RH: The intricacies of communication play an important part in the novel, as do the intricacies of gender. You handle them in a very matter-of-fact way, where Pi’s sexuality is only an issue when she chooses to tell somebody else about it, not something that’s constantly nagging at her.

SB: I didn’t want that to be a prominent, attention-getting part of the story, though I eventually realized that it was important for her to have the dual impulses [in her relationships with JD and Abbie]—which may not be equal, necessarily, but are both very important parts of her. I didn’t really know that about Pi until I was quite far into the story. That is, I didn’t quite know how it fit into the story until I discovered it as I went along.

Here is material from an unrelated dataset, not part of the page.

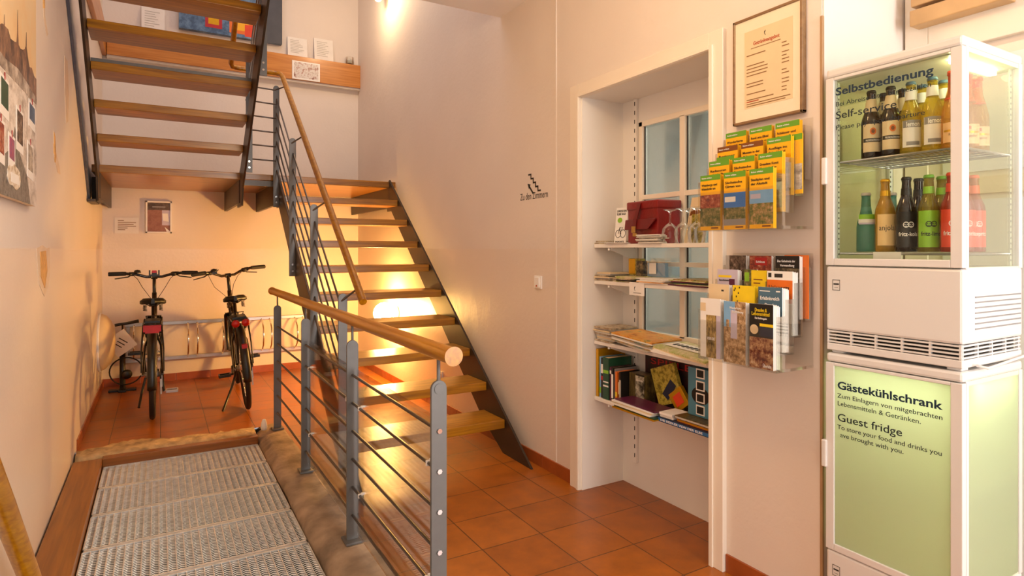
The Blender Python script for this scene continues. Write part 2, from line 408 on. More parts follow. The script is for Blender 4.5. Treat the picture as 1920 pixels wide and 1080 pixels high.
# ------------------------------------------------------------------ the setting
XR, XL, YB = 2.015, -0.46, 7.0
HN, HF, HT = 1.765, 2.684, 2.160          # niche opening
b = MB()                                    # floor: tiles around the sunken walkway
b.quad((XL-.1, 4.83, 0), (3.0, 4.83, 0), (3.0, YB+.1, 0), (XL-.1, YB+.1, 0))
b.quad((0.80, -2.5, 0), (3.0, -2.5, 0), (3.0, 4.83, 0), (0.80, 4.83, 0))
struct(b, 'floor', 'terracotta_tile')
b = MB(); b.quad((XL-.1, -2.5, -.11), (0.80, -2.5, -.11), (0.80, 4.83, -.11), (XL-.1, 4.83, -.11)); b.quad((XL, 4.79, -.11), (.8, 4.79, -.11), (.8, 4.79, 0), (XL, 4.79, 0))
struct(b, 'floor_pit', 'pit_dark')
ZT = 5.5
b = MB(); b.box(XL-.12, XL, -2.5, YB+.1, -.12, ZT); wl = struct(b, 'wall_left', 'wall_paint')
b = MB(); b.box(XL-.12, XR+.3, YB, YB+.12, -.02, ZT); struct(b, 'wall_back', 'wall_paint')
b = MB()                                    # right wall with the niche
b.box(XR, XR+.31, HF, YB, -.02, ZT); b.box(XR, XR+.31, 1.287, HN, -.02, 2.9); b.box(XR, XR+.31, HN, HF, HT, 2.9)
b.box(XR, XR+.31, 1.287, HF, 2.9, ZT); b.box(XR, XR+.31, 0.0, 1.287, 3.1, ZT)
struct(b, 'wall_right', 'wall_paint')
b = MB(); b.box(XR+.004, 2.553, 1.281, 1.286, 0.0, 2.899); b.box(XR+.312, 2.553, 1.286, 1.32, 0.0, 2.899); struct(b, 'wall_alcove', 'wall_paint')
b = MB(); b.box(2.554, 2.6, -2.5, 1.30, -.02, 2.9); struct(b, 'wall_door_side', 'wall_paint')
b = MB(); b.box(XL, 2.6, -2.5, 3.6, 2.9, 3.1); struct(b, 'ceiling', 'ceiling_paint')
b = MB(); b.box(XL-.1, XR+.3, -0.2, YB+.1, ZT, ZT+.1); b.box(XL-.1, XR+.3, -0.2, 0.0, 3.1, ZT); struct(b, 'ceiling_stairwell', 'ceiling_paint')
# niche lining: the back panel carries the inner window
b = MB()
b.box(2.300, 2.318, 1.36, HF, 0.0, 0.875); b.box(2.300, 2.318, 1.36, HF, 2.0, HT+.03); b.box(2.300, 2.318, 2.505, HF+.01, .875, 2.0); b.box(2.300, 2.318, 1.36, 1.90, .875, 2.0)
struct(b, 'wall_niche_back', 'white_lacquer')
b = MB(); b.box(XR-.005, 2.305, HF-.012, HF+.002, 0, HT+.02); struct(b, 'wall_niche_far', 'white_lacquer')
b = MB(); b.box(XR-.005, 2.305, HN-.002, HN+.012, 0, HT+.02); struct(b, 'wall_niche_near', 'white_lacquer')
b = MB(); b.box(XR-.005, 2.305, HN, HF, HT-.004, HT+.014); struct(b, 'ceiling_niche', 'white_lacquer')
# niche casing
b = MB(); b.box(1.992, XR+.01, HF-.006, 2.762, 0, 2.228); b.box(1.992, XR+.01, 1.700, HN+.006, 0, 2.228); b.box(1.992, XR+.01, HN+.006, HF-.006, HT-.006, 2.228)
b.box(1.985, 1.9925, HF-.004, 2.70, 0, HT+.012); b.box(1.985, 1.9925, HN-.016, HN+.004, 0, HT+.012); b.box(1.985, 1.9925, HN+.004, HF-.004, HT-.004, HT+.012)
struct(b, 'trim_1', 'casing_lacquer', .002)
b = MB(); b.box(2.009, XR+.004, 2.925, 2.937, .075, 2.9); struct(b, 'trim_2', 'wall_paint')
b = MB(); b.box(2.006, XR+.003, 1.279, 1.289, 0, 2.14); struct(b, 'trim_3', 'strip_tan', .002)
# inner window with glazing bars
b = MB(); b.box(2.285, 2.305, 2.497, 2.525, .86, 2.02); b.box(2.285, 2.305, 1.90, 2.525, 1.993, 2.022); b.box(2.285, 2.305, 1.90, 2.525, .85, .88)
b.box(2.285, 2.312, 2.188, 2.223, .87, 2.0); b.box(2.288, 2.312, 1.90, 2.505, 1.592, 1.618); b.box(2.288, 2.312, 1.90, 2.505, 1.232, 1.256)
wn = struct(b, 'window_1', 'casing_lacquer', .002)
b = MB(); b.box(2.306, 2.311, 1.90, 2.50, .875, 2.0); b.build('glass_pane', 'window_glass', wn)
b = MB()
for y in (2.4935, 2.1845): b.box(2.300, 2.3055, y-.004, y+.004, .88, 1.993)
b.build('glazing_seal', 'gasket', wn)
pm('side_room_paint', '#B9BDBA', 0.8, var=0.04, scale=2)
b = MB(); b.box(3.7, 3.75, 1.33, 3.6, 0, 2.8); b.box(2.33, 3.7, 3.55, 3.6, 0, 2.8); b.box(2.33, 3.7, 1.321, 1.335, 0, 2.8); b.box(2.33, 3.7, 1.33, 3.6, 2.75, 2.8); b.box(2.33, 3.7, 1.33, 3.6, -.02, 0.0)
struct(b, 'wall_side_room', 'side_room_paint')
b = MB(); b.box(3.62, 3.70, 2.55, 3.05, 0, 2.75); b.box(2.6, 2.95, 3.45, 3.55, 0, 2.75); struct(b, 'wall_side_room_pier', 'white_lacquer')
# skirting tiles
def skirting(name, p0, p1, nrm, n):
    b = MB(); p0 = V(p0); p1 = V(p1); nrm = V(nrm); L = (p1-p0)/n
    for i in range(n):
        a = p0+L*(i+.006); c = p0+L*(i+.994)
        m = (a+c)/2+nrm*.004+V(0, 0, .037); b.obox(m, (c-a)/2, nrm*.005, (0, 0, .037))
    return struct(b, name, 'skirting_tile', .0015)
skirting('baseboard_right', (XR, 2.765, 0), (XR, 7.0, 0), (-1, 0, 0), 14)
skirting('baseboard_pier', (XR, 1.287, 0), (XR, 1.699, 0), (-1, 0, 0), 2)
skirting('baseboard_back', (XL, YB, 0), (XR, YB, 0), (0, -1, 0), 8)
skirting('baseboard_left', (XL, 4.86, 0), (XL, YB, 0), (1, 0, 0), 7)
# patches of missing plaster on the left wall
pm('old_plaster', '#D9A868', 0.9, var=0.2, scale=30, bump=0.4); pm('filler', '#E4CDB2', 0.9, var=0.08, scale=20)
def patch(pts, m):
    b = MB(); b.prism([(XL-.004, y, z) for y, z in pts], (.006 if m == 'filler' else .0085, 0, 0)); o = b.build('plaster_patch', m, wl)
patch([(3.34, 1.325), (3.50, 1.34), (3.62, 1.325), (3.70, 1.33), (3.715, 1.21), (3.66, 1.14), (3.55, 1.10), (3.42, 1.16), (3.37, 1.24)], 'filler')
patch([(3.42, 1.31), (3.58, 1.315), (3.62, 1.22), (3.55, 1.14), (3.44, 1.20)], 'old_plaster')
patch([(3.83, 1.93), (3.88, 1.92), (3.93, 1.83), (4.05, 1.77), (4.09, 1.73), (3.98, 1.73), (3.86, 1.80)], 'filler')
patch([(3.84, 1.92), (3.88, 1.90), (3.91, 1.80), (3.89, 1.77), (3.85, 1.82)], 'old_plaster')
patch([(3.50, 2.60), (3.56, 2.58), (3.57, 2.42), (3.66, 2.36), (3.62, 2.34), (3.53, 2.40)], 'filler')
patch([(3.505, 2.58), (3.54, 2.57), (3.55, 2.45), (3.52, 2.44)], 'old_plaster')
patch([(4.25, 2.42), (4.40, 2.43), (4.45, 2.25), (4.42, 2.08), (4.33, 2.05), (4.27, 2.25)], 'filler')
# door behind the fridges
b = MB(); b.box(2.530, 2.556, 1.19, 1.272, 0, 2.32); b.box(2.530, 2.556, .1, 1.272, 2.32, 2.40); b.box(2.536, 2.556, .2, 1.19, 0.02, 2.035); b.box(2.530, 2.556, .1, 1.19, 2.06, 2.32)
dr = struct(b, 'door_1', 'casing_lacquer', .003)
b = MB(); b.box(2.532, 2.538, .3, 1.14, .1, 1.50); b.box(2.532, 2.538, .3, 1.14, 1.60, 2.0); b.build('door_panel', 'white', dr)
b = MB(); b.box(2.528, 2.537, .2, 1.19, 1.52, 1.58); b.build('door_rail', 'mat_board', dr)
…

RH: The outcome of Pi and Abbie’s relationship is one of the many unresolved threads at the end of the story.

SB: At one of the readings, I was asked if any of these characters were going to appear again—and then another person specifically asked about Martha, which led to general agreement that I have to write another novel about Martha at some point so they could find out what happened to her. So I have no specific plan, but I more or less committed myself in front of a roomful of people to writing more about Martha someday. (laughs)

What I am working on now is a novel set in London which is completely different from this. And I have a collection of short stories, Ten Women Who Shook the World, which had been previously published in England and is coming out here in 2000. Those stories, too, are very different in tone from the novel, very fable-like and surreal.

RH: You’ve been in England for about five years. Do you intend to stay?

SB: I might move back at some point. It’s been a great place to be for this period, and seems to be a good place for me to pull my resources together as a writer. I lived there when I was younger, and it’s always been a place I’ve gone to throughout my life. But I’ve also usually come back, so it’s openended.